Linear modeling of infragravity waves during Delilah

Abstract

The generation of infragravity waves by directionally spread shortwaves incident on an alongshore uniform beach is investigated. Two mechanisms responsible for the generation of infragravity waves are considered: the release of the bound infragravity waves associated with changes in the spatial variation of the incident shortwave energy and the forcing of trapped waves by obliquely incident directionally spread shortwaves. The infragravity wave response is examined using linear shallow water equations, taking into account the presence of bottom friction, setup of the mean water level, rollers, and longshore current.
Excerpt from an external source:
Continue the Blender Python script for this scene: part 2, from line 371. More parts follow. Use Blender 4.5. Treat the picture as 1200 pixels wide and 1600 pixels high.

Summing all infragravity contributions due to difference interactions between pairs of shortwave spectral components with the same frequency difference results in infragravity energy density spectra. Calculated spectra are compared with measured spectra obtained during the Delilah field experiment for 11 consecutive days, including calm, mild, and storm conditions. In the comparison, attention is focused on the frequency distribution of the infragravity energy density throughout the surf zone and the transformation of the root mean square infragravity wave height. The measured infragravity response in the frequency range from 0.01 to 0.06 Hz is reproduced by the computations, with relatively broad spectra offshore and a clear nodal structure closer to shore. Typically 80% of the infragravity wave height variability is explained by the model of which 30% or less is due to bound infragravity waves. Differences occur mainly during storm events in which the infragravity energy is underpredicted in the outer surf zone and overpredicted in the inner surf zone.